Cash Money is an army — but Baby and Slim’s New Orleans venture has always been afflicted by disgruntled soldiers, going back to early-‘90s acts like UNLV, members of the Hot Boys, and even their in-house producer, Mannie Fresh. Lil Wayne’s whopping $51 million lawsuit against the label is the latest case of revolt, this time with Weezy likening himself to a prisoner and claiming his long-delayed Tha Carter V album is being held back from release. But despite a provocative title that suggests he’s hitting back at his former allies, FWA — or Free Weezy Album — isn’t so much a statement of independence as Just Another Mixtape. On the heels of its similarly uneven 2015 companion, Sorry 4 the Wait 2, this more promising and (comparatively) fired-up Tidal exclusive still dwindles into a tepid zone and potentially puts to death the myth of Mixtape Weezy.

The 15-track collection begins brightly and on-point: Opener “Glory,” and its melodramatic follow-up, “He’s Dead,” set a resolute tone as they detail Lil Wayne’s newfound freedom. “Rest in peace to the Cash Money Weezy / Gone but not forgotten,” he Auto-Croons on the latter track, teasing that he’s about to launch into a creative rebirth.

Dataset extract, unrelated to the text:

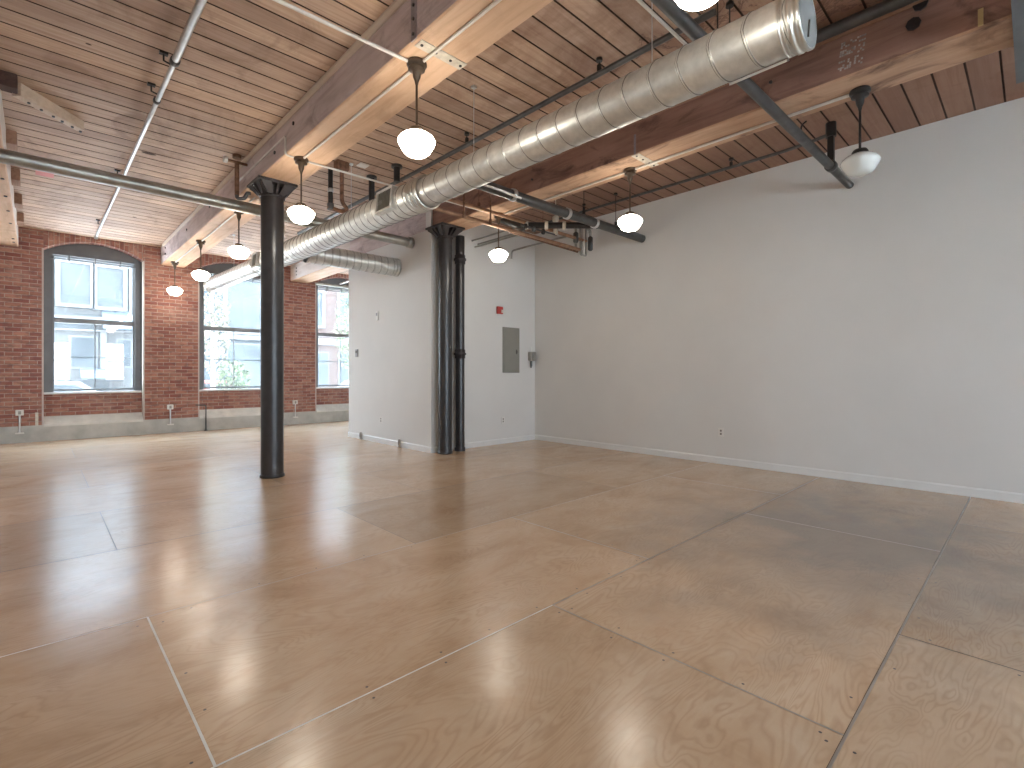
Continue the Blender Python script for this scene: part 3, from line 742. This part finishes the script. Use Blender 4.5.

What ensues instead is an uneven grab bag that quickly goes awry and fails to cohere. The perky “I Feel Good” samples the James Brown song of the same name and suggests a celebration, but is followed incongruently by the introspective “My Heart Races On,” which finds Wayne touching on police brutality (“They already killed enough of us”). The unsatisfying sequencing and an abundance of sappy hooks (bye, Jake Troth) plagues FWA throughout, like when the relationship rap of “Psycho” segues uneasily into the eerie, Junior Reid-aided “Murda.” Listening to FWA start-to-finish is a bemusing experience as the mood shifts erratically, casting it as a badly formatted playlist.

Maybe that’s the point, though. Officially, FWA has been released through the Tidal streaming music service, of which Weezy is now a co-owner. In this light, its lasting impression is less as a cogent full-length than as a marketing device — or something to tweet about. It’s not a fully formed album, but neither does it resurrect the fabled Best Rapper Alive who lit up the mid-2000s DatPiff market with his Drought and Dedication serials. That incarnation of Wayne seems long gone. To its credit, FWA is slicker than most mixtapes — and on tracks like the opener, his flow remains a spectacle — but there’s also the pervading sense here that he’s playing it safe. With its unfortunate link to a much-talked-about business venture, FWA, like his coworker’s Magna Carta…Holy Grail, is as much advertisement as art, and at worst it suggests there’s a valid creative reason why Tha Carter V has been kept in the vault.